Abstract

The fact that Amazon was allowed to acquire hundreds of companies as it rose to become the fourth most valuable U.S. company in terms of market capitalization and a leader in three lines of business has been viewed by some as damning evidence of underenforcement by the United States antitrust authorities. In this article we ask the obvious question: If the 2023 Guidelines had been in place instead of prior guidelines, what effects would they have had on Amazon’s development? To provide an answer, we identify relevant changes in the guidelines and then select for review a subset of Amazon’s 280 acquisitions over the period 1998 to 2022. In our counterfactual, we analyze five horizontal acquisitions, four vertical acquisitions, and two sets of serial acquisitions.
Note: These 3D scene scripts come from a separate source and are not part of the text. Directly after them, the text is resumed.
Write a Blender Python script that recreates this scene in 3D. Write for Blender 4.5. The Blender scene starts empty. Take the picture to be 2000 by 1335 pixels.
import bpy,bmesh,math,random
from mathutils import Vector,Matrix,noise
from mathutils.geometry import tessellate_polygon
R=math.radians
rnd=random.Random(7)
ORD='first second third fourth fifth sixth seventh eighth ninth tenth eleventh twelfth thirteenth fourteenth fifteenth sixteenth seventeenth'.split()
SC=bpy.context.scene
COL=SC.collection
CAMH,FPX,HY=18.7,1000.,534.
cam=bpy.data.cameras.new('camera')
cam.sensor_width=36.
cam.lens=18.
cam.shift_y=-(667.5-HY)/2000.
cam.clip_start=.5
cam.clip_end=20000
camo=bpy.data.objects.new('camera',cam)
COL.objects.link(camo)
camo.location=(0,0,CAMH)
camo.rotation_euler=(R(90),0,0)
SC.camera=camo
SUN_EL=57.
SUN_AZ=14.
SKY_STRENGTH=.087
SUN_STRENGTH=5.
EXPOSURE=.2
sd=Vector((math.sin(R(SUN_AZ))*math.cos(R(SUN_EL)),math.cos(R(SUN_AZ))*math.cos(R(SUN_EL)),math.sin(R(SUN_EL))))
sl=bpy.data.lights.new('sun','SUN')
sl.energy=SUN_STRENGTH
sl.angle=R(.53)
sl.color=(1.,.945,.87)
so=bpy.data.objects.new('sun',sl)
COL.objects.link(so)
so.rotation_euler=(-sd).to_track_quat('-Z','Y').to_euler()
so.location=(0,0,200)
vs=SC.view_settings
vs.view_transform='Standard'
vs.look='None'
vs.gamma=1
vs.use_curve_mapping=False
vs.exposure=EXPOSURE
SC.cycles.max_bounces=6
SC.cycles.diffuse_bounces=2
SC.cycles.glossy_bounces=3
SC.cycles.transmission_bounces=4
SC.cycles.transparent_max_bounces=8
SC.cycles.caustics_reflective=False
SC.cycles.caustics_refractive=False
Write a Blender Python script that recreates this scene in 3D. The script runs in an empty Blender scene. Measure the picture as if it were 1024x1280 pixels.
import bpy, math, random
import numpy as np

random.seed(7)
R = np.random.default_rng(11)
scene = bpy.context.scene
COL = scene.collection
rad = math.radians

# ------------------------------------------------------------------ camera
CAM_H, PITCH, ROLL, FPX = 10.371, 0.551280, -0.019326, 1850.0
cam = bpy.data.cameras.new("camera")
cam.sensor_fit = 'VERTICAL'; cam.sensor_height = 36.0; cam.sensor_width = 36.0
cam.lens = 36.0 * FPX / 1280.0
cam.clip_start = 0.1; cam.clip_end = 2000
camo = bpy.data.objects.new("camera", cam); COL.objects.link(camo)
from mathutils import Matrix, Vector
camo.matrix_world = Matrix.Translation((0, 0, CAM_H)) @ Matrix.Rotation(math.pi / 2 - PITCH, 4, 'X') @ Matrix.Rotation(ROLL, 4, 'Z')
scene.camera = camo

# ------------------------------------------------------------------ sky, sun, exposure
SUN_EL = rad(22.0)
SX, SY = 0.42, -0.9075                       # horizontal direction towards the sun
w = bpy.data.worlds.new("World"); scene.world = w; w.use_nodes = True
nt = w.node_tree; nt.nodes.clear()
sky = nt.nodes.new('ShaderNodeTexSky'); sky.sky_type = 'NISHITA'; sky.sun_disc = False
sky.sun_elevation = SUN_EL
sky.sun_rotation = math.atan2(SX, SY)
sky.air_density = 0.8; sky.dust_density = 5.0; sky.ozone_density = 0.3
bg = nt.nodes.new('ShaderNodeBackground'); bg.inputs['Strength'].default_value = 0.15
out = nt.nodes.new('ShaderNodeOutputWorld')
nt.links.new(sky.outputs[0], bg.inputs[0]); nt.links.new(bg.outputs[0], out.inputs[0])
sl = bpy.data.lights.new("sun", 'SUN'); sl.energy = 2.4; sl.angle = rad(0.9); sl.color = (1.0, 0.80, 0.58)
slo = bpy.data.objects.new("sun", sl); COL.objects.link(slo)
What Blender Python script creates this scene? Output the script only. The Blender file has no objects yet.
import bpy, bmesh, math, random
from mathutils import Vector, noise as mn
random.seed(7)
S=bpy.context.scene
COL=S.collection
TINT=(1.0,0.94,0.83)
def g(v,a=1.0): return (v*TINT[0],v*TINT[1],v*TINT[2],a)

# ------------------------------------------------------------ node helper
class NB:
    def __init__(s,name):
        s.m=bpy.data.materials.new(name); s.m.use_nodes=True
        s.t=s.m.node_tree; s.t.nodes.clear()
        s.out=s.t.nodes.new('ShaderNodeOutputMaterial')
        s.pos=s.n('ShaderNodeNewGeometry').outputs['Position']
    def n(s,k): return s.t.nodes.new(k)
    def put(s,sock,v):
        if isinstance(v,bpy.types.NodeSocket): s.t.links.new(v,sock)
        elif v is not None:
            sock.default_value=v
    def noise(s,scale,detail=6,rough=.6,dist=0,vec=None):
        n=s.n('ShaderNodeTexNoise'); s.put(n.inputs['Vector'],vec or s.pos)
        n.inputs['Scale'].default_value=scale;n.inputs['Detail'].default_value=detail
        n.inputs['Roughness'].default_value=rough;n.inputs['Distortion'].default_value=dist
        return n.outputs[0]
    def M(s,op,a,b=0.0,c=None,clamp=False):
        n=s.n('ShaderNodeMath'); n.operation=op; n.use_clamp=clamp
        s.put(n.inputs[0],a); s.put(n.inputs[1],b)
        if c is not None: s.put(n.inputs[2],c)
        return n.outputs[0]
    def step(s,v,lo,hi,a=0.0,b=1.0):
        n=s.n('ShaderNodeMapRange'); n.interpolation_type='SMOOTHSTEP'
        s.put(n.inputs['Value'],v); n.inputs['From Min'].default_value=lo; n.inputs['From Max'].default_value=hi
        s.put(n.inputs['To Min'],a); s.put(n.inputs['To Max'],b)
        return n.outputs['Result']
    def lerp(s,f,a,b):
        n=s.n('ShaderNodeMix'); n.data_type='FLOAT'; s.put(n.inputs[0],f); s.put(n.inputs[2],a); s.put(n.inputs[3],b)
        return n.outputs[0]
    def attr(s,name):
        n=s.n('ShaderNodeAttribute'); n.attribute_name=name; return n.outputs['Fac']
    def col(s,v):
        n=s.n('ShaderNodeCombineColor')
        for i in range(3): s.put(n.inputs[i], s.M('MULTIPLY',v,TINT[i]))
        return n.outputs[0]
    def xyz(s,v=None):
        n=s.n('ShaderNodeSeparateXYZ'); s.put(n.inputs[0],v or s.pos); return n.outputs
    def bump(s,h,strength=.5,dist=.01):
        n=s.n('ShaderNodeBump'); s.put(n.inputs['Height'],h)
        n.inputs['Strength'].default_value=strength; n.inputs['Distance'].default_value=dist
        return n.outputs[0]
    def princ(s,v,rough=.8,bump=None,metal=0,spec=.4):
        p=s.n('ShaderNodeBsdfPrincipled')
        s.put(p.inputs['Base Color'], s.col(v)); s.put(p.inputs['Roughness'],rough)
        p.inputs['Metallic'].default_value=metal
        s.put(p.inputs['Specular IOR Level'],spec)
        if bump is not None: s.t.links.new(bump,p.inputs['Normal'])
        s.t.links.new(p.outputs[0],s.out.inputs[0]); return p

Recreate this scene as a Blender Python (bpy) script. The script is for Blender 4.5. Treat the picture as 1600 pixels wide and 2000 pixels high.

We find that the 2023 Guidelines would have broadened the bases for potential challenges and thereby would have increased the likelihood that Amazon would have faced greater resistance from antitrust authorities. The lack of safe harbors, the plasticity of individual Guidelines, and the optionality to challenge mergers under alternative theories would have exposed most of Amazon’s acquisitions to challenge. The lack of meaningful guidance about which individual transactions would have been challenged suggests that going forward enforcer discretion will play a yet larger role. Regarding Amazon’s serial acquisitions of nearly one hundred technology firms, we find that the 2023 Guidelines would have provided multiple rationales for intervention. Therein lies a weakness in the Guidelines and in antitrust policy: the lack of a framework for assessing both the anticompetitive and procompetitive effects of such acquisitions in high-tech industries.